Not surprisingly, the guidelines eventually released by the Child Support Committee are a stripped down version that still do not account for parenting time. The consultant report used by the committee to formulate the guidelines even included 20 pages on how to account for time spent with the child, including specific formulas used in other states. The Arkansas guidelines only apply to parents having less than 141 overnights per year, with no difference between 0 and 140. Above 141 nights, child support is "at the discretion of the court."

With no guidelines for joint custody, nearly all of these cases will need to be decided by a judge, increasing legal fees and parental conflict. This benefits attorneys, not children. The Arkansas Bar Association's article on the new guidelines even stated that joint custody will now be the most litigated issue and that attorneys should argue what benefits their client - ie, the parent, not the child.
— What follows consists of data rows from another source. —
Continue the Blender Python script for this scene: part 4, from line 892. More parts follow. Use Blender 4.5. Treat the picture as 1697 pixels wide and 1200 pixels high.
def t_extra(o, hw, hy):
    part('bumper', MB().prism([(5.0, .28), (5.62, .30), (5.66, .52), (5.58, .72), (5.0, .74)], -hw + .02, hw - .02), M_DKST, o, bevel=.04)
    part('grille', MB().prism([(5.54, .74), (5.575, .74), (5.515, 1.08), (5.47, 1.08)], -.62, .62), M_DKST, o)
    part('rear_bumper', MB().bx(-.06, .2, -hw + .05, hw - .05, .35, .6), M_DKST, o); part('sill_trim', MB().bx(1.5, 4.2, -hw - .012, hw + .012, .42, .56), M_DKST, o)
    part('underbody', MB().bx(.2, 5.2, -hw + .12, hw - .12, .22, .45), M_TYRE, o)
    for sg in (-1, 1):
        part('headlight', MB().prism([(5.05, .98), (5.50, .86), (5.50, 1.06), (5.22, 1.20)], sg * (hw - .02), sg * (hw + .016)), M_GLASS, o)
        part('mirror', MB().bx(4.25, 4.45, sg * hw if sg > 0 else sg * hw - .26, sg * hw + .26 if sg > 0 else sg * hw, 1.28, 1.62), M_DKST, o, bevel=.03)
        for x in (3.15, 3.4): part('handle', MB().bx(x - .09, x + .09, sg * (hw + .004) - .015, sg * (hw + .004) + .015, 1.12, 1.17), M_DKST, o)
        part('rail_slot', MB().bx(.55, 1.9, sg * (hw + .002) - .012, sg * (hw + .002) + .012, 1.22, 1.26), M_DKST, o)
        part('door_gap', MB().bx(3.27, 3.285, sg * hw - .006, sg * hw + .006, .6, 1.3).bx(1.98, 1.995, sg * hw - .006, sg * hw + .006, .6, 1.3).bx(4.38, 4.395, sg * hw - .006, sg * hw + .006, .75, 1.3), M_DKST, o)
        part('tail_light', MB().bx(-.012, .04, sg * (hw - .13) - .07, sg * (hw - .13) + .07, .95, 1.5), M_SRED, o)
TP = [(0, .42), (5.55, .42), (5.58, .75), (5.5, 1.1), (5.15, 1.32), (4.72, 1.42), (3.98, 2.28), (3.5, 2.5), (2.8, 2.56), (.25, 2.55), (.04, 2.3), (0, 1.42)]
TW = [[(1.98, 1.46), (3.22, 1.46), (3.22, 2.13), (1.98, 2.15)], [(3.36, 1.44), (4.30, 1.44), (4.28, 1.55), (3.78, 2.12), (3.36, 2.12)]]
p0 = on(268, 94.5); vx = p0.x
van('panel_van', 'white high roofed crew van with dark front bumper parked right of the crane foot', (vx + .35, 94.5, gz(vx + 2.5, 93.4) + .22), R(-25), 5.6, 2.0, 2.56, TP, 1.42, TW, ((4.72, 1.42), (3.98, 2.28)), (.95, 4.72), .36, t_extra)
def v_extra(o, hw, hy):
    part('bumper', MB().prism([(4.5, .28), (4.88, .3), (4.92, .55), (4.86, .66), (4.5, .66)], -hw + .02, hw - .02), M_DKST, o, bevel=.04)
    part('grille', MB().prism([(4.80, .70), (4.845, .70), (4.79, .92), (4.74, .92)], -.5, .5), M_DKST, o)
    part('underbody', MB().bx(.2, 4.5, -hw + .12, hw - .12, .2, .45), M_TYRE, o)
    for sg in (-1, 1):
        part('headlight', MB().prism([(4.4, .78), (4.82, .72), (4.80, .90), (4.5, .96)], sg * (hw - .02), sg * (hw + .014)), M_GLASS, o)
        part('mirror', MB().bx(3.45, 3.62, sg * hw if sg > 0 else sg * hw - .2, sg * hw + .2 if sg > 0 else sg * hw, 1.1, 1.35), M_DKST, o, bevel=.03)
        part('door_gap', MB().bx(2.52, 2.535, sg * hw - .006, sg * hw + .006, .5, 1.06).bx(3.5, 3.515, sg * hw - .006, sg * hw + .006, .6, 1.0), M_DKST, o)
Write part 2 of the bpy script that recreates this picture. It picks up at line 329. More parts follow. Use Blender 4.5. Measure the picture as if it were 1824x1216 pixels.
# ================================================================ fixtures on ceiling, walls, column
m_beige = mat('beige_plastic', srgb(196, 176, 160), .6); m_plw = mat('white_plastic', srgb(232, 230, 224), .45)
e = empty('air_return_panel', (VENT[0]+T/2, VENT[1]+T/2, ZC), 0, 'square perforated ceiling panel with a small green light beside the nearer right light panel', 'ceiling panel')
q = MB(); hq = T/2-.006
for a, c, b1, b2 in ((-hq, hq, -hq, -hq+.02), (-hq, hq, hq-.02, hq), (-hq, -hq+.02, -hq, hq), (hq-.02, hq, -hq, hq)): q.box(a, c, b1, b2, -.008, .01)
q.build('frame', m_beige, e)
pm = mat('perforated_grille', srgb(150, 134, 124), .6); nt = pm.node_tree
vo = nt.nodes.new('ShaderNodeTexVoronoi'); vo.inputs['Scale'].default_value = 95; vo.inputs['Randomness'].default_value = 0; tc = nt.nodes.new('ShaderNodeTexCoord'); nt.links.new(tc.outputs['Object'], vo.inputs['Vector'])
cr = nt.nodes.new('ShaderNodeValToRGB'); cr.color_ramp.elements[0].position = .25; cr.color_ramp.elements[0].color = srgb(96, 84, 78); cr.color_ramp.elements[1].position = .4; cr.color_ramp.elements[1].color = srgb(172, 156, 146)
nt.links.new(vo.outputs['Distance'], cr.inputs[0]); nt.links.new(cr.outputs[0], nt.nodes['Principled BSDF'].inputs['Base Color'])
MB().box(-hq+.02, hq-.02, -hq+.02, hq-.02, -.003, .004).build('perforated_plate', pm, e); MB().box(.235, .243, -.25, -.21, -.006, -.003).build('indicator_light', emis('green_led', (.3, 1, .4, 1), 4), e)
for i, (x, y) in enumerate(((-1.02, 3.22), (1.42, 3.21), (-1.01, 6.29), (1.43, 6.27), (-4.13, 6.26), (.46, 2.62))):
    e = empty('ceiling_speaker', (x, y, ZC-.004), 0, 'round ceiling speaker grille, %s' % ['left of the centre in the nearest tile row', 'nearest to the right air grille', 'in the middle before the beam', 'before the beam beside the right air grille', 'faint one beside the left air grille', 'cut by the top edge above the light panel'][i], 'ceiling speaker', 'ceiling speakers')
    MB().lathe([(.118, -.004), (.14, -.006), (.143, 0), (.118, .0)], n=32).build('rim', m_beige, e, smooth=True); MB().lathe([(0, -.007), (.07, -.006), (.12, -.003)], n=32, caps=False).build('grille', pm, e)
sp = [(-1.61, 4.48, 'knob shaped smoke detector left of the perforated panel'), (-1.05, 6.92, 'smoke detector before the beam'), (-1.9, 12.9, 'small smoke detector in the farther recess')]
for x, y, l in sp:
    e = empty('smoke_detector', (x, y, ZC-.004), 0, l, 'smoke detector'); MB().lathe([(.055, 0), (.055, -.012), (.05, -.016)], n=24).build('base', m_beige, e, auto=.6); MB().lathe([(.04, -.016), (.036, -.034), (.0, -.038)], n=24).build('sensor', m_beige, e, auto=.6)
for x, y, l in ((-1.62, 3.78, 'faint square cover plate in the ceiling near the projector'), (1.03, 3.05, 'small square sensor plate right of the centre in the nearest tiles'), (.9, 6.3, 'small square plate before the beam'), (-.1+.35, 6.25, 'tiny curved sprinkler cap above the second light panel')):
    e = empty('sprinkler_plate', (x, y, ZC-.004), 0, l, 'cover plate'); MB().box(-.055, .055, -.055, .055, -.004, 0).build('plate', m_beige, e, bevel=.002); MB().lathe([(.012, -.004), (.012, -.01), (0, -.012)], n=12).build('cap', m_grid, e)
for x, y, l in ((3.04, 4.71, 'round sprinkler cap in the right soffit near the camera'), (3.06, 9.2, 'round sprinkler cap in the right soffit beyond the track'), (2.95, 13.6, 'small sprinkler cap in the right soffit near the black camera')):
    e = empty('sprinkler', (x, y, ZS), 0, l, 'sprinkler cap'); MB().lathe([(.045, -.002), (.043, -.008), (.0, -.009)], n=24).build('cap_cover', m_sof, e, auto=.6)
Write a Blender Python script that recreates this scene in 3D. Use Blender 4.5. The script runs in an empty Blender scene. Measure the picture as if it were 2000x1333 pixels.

Not accounting for differences between 0 and 140 overnights per year for noncustodial parents is also unrealistic. A noncustodial parent who has his or her child 25% of the time spends more money than a parent who does not see the child at all. The custodial parent also ends up paying less. Failing to account for parenting time creates a "visitation penalty" for the noncustodial parent and is not representative of the child's true costs.

Although better than the old model, the new guidelines still have no set cap on child support. Instead, they state that for combined parental income over $30,000 per month, the court may use its discretion "to meet the needs of the child and the parent’s ability to provide support." Time will tell if this functions as a cap or if judicial discretion continues to be abused.

The new child support guidelines in Arkansas were outdated from the minute they came out. Arkansas Advocates for Parental Equality supports their revision to properly incorporate parenting time and joint custody, as well as impose an upper limit. There must also be parents on the Child Support Committee instead of only lawyers and judges who continue to serve their own interests.